Start of Dataset records

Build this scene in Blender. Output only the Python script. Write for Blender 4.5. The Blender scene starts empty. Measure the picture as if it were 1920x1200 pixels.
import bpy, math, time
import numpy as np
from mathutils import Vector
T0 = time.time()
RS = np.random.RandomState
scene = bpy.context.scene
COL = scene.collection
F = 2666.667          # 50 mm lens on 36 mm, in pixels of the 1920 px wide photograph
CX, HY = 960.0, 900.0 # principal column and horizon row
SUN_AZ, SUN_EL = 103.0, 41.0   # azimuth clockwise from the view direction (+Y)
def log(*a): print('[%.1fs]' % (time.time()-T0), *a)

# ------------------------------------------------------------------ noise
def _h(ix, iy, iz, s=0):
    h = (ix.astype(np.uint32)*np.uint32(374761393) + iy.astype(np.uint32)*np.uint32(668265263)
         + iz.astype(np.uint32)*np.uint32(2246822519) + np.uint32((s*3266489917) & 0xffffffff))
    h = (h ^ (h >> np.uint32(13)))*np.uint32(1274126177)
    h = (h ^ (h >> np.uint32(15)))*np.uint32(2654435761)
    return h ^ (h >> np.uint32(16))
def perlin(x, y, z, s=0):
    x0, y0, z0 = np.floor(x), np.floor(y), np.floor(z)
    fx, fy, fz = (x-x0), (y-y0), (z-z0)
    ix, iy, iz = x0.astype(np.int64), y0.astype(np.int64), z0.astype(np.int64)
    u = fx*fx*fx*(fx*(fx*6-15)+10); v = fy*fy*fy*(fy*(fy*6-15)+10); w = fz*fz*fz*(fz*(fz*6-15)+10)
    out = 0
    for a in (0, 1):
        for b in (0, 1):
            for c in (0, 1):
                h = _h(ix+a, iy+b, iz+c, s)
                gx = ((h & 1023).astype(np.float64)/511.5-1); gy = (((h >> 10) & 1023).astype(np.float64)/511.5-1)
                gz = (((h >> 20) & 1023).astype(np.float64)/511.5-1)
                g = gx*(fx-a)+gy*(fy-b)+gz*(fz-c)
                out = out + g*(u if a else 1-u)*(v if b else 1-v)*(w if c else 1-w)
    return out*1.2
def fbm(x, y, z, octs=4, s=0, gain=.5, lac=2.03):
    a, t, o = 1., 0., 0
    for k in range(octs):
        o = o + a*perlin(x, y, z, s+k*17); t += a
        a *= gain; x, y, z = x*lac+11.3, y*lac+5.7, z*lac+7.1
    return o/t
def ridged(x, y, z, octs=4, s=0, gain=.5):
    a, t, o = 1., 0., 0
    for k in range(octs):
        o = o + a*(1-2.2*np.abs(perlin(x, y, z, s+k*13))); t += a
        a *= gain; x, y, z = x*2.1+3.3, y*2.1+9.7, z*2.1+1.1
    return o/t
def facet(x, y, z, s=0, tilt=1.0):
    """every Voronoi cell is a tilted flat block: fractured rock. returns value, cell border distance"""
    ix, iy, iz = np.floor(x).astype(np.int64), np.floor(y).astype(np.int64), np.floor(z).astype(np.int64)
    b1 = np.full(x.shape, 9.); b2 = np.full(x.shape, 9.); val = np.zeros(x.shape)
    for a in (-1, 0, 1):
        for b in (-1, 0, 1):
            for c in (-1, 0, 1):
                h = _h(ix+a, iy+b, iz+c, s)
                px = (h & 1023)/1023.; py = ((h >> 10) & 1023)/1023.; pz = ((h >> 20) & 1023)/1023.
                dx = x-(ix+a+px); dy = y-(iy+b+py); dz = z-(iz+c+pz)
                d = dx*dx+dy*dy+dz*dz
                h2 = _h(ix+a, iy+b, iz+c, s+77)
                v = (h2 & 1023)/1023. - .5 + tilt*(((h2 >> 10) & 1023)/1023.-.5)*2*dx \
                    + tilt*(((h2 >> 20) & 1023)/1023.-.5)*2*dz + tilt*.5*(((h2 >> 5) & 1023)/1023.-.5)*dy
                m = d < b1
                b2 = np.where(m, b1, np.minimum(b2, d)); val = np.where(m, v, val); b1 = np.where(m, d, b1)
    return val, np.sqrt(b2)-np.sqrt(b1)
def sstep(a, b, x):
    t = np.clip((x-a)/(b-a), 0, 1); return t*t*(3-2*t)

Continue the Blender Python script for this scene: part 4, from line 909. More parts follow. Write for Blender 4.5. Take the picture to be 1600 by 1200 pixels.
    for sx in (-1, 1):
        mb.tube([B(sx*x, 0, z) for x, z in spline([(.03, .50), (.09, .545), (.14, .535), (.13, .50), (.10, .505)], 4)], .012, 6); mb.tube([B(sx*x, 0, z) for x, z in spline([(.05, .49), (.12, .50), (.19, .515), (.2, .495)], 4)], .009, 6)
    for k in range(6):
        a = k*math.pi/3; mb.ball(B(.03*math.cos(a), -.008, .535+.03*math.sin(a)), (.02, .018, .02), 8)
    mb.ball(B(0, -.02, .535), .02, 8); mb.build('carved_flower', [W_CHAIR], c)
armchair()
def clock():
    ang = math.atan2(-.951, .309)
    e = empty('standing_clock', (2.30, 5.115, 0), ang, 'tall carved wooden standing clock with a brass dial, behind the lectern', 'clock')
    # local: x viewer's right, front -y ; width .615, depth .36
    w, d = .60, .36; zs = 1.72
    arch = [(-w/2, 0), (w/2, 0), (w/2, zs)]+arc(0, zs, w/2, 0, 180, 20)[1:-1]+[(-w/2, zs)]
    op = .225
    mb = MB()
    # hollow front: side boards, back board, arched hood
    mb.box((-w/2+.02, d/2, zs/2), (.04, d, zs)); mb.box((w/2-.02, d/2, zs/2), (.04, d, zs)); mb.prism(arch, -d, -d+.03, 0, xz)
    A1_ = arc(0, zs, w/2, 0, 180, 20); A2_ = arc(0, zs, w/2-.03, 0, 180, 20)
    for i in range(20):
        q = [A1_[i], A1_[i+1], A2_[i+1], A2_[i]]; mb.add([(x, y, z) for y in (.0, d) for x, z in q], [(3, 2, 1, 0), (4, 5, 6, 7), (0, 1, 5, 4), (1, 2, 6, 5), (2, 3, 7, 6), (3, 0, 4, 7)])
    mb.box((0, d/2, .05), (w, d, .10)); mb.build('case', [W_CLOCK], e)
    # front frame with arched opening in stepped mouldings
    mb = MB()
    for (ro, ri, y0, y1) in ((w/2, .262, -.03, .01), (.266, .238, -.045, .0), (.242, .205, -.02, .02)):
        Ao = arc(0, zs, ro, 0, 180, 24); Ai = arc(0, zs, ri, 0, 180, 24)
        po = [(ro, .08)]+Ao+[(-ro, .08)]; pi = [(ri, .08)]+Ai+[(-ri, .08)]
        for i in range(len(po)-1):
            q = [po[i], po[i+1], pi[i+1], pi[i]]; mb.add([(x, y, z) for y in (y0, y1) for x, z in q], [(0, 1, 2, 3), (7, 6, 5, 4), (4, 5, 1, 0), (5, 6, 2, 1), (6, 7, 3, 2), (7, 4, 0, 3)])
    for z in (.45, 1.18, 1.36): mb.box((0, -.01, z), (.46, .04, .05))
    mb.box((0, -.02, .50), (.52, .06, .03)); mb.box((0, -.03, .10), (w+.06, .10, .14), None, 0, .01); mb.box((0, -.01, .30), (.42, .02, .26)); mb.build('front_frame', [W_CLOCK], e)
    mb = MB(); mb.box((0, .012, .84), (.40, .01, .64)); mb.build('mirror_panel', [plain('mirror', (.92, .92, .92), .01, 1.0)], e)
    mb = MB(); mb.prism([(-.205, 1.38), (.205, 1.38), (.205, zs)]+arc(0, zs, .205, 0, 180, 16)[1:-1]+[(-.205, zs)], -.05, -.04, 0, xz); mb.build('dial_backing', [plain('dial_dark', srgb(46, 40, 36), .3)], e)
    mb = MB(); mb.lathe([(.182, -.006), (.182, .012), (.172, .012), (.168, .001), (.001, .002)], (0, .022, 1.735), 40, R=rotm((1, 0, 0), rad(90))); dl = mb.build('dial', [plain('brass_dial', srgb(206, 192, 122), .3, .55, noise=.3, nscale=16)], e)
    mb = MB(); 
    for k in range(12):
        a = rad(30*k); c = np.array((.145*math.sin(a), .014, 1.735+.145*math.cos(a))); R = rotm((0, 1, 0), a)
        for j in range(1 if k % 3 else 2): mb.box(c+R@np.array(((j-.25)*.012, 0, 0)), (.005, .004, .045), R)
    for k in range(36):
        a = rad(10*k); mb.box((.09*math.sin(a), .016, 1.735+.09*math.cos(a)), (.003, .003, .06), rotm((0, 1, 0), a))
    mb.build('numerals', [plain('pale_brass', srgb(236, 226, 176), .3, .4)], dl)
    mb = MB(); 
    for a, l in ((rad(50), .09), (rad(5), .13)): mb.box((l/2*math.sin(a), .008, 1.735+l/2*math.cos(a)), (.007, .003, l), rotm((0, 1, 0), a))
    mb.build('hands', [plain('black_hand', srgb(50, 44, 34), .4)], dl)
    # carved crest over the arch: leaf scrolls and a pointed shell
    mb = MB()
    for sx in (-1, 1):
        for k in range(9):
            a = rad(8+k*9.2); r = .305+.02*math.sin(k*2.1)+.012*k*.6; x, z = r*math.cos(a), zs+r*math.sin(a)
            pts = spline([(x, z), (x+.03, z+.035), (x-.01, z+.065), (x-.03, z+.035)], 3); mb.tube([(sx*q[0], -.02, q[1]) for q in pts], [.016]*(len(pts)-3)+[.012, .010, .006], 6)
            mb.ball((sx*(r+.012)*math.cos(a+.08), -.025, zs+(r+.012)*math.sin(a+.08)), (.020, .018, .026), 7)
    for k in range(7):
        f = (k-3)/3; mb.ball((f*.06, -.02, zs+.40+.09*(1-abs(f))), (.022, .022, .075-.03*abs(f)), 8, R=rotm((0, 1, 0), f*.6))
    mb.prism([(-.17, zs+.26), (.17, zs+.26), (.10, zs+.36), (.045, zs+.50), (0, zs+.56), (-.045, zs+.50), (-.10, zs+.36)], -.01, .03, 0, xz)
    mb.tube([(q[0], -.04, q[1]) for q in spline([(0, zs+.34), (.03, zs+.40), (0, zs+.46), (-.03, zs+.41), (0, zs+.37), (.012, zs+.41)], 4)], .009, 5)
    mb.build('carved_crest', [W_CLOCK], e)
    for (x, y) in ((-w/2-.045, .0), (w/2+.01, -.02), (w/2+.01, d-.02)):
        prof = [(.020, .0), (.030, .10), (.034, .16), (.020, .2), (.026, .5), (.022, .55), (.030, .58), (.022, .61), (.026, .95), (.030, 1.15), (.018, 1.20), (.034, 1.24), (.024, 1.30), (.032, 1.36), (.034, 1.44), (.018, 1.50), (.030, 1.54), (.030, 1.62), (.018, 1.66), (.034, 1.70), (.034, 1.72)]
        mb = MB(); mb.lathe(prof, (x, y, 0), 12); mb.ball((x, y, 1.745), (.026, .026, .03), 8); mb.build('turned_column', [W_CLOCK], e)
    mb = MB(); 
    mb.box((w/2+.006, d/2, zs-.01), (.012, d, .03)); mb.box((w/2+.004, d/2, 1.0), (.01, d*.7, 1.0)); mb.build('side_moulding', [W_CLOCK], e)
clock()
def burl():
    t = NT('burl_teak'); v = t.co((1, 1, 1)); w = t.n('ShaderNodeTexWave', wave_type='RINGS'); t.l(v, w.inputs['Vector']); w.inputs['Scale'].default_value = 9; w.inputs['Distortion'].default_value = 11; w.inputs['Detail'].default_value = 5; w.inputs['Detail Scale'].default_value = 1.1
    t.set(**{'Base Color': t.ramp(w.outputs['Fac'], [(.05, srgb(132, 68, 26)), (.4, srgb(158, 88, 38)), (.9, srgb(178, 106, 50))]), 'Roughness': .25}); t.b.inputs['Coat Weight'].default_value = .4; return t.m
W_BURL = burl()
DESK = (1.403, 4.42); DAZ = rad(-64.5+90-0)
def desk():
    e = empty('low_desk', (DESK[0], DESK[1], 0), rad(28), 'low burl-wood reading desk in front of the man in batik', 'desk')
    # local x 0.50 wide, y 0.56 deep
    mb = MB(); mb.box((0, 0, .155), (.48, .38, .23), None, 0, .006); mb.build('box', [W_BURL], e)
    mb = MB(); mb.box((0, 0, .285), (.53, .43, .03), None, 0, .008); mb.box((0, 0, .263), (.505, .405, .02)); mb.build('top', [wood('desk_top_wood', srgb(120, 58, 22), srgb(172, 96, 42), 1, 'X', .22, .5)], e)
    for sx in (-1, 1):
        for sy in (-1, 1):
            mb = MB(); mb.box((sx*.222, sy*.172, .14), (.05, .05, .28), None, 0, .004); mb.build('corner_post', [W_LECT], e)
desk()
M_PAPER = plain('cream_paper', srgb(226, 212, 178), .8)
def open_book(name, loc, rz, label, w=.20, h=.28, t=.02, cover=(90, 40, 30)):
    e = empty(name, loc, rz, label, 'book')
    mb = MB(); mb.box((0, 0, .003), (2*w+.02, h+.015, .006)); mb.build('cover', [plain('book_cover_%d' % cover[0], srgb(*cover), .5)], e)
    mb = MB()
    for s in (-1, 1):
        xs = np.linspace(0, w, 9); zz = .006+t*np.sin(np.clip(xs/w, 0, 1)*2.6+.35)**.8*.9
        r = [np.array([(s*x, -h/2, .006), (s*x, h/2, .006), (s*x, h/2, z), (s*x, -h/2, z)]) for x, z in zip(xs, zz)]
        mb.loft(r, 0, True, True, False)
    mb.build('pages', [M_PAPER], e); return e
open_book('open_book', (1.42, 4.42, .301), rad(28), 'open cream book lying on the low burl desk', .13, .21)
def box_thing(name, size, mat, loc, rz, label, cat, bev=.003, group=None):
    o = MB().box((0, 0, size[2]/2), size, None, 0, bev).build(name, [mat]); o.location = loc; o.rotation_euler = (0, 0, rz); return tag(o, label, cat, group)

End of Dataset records

_Written instruction_
How many lines of these entries hold the string "Python"? Answer with the number alone.

_Final answer_
2